Stotternde Weltwirtschaft
In diesem Szenario läuft alles wie gehabt, d.h. der Fokus liegt immer noch auf Effizienz und Wachstum. Allerdings gibt es größere Probleme in der Beschaffung, der Ressourcensicherheit und in der Durchgängigkeit globaler Lieferketten. Nachhaltigkeit ist lediglich eine Funktion der Resilienz und Lieferprobleme, wie wir sie gerade in der Beschaffung von Holz erleben, treten vermehrt auf, womit Teile der Produktionsketten verlangsamt oder für eine Zeit lahmgelegt werden. Firmen müssen sich Alternativen erarbeiten und z.T. improvisieren.

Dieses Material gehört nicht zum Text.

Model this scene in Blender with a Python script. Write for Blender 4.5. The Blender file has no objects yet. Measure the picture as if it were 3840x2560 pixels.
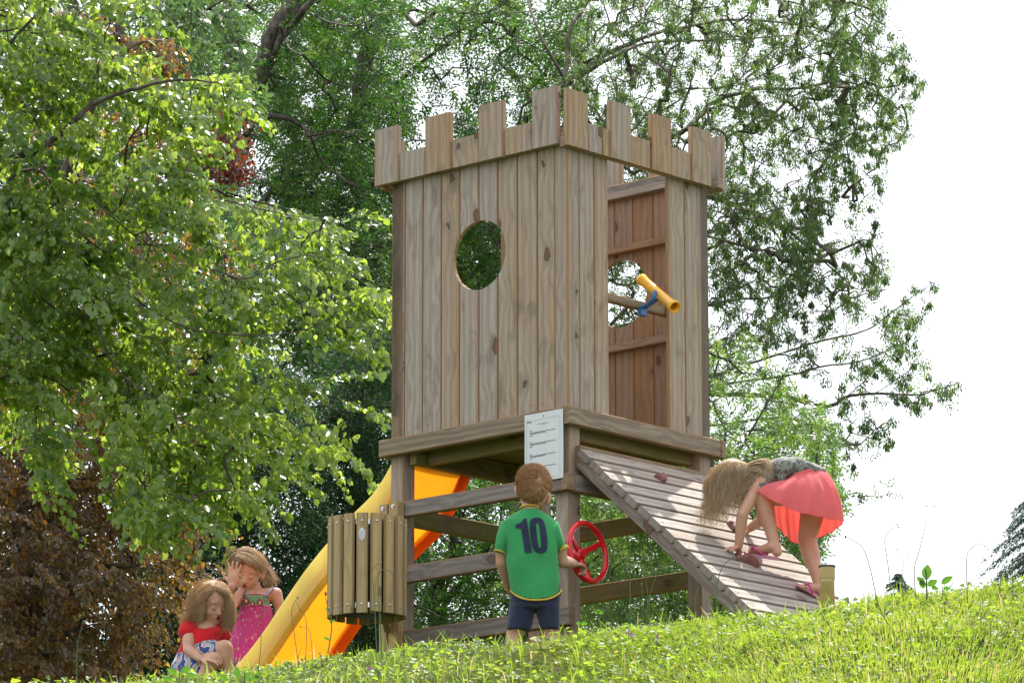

Absicherung der Warenströme
Eine stotternde Wirtschaft werden Regierungen und Unternehmen nicht einfach hinnehmen, sondern sie sichern die Warenströme in ihrem Sinne ab. In dem Ausmaß, in dem die Privatwirtschaft oder der Staat diese Absicherungen angeht, nimmt die Lagerhaltung zu, woraus Engpässen und Preissteigerungen bei Rohstoffen und zeitabhängigen Waren, wie z.B. Kühlware und zeitkritische Komponenten für die Produktion, resultieren. Staaten, Firmen und Investoren tätigen größere Investments in wichtige Ressourcen in Form von Aufkäufen und Beteiligungen. Eine Folge sind Unübersichtlichkeit und Umstrukturierungen der Lieferketten.
Neo-Kalter Krieg
Während im Szenario der Absicherung ein globaler Handel noch möglich ist, ist das in diesem verstärkt auf Autarkie ausgerichteten Szenario nicht mehr der Fall. Der Konflikt um die neue Seidenstraße löst hier einen kalten Wirtschaftskrieg aus, der die Handelsstrukturen in ein enges Netz von nationalen und regionalen Interessen zwingt. Die Mitspieler – hauptsächlich USA und China – ordnen ihr Tun der wirtschaftlichen Unabhängigkeit inkl. der Autarkie der Ressourcen unter, was als gleichbedeutend mit politischer Unabhängigkeit angesehen wird. Die Wirtschaft ist in ein enges Korsett gezwungen und die bisherigen Lieferketten werden neu strukturiert.
Abgegrenzte Handelszonen
Sollte ein neuer kalter Krieg aufgrund der insgesamt mangelnden Verfügbarkeit von Ressourcen nicht möglich oder auch politisch nicht gewollt sein, dann werden sich wäre abgegrenzte Handelszonen mit reguliertem Austausch bilden. In diesem Szenario hat die Wirtschaft noch globale Handelswege zur Verfügung, ist aber weitgehend autark und auf die Regionen beschränkt. Konflikte entstehen an den Rändern der jeweiligen Region, um den Einfluss auf bestimmte Staaten sowie auf bestimmte strategische Ressourcen zu sichern. Im Gegensatz zum vorherigen Szenario wird dies allerdings nicht als existenzbedrohend für die Regionen und Kulturen gesehen.
Fazit
Keine der hier betrachteten Möglichkeiten führt zurück in die sogenannte „neue Normalität“. Ob wir die globale Ausrichtung, die Nachhaltigkeit oder die Resilienz betrachten, die alten Strukturen – sowohl in Wirtschaft als auch Politik – werden die neuen Aufgaben nicht bewältigen können. Organisationen und Firmen sind daher gut beraten, ihre Geschicke aktiv in die eigenen Hände zu nehmen und auf die resultierenden Eventualitäten vorbereitet zu sein.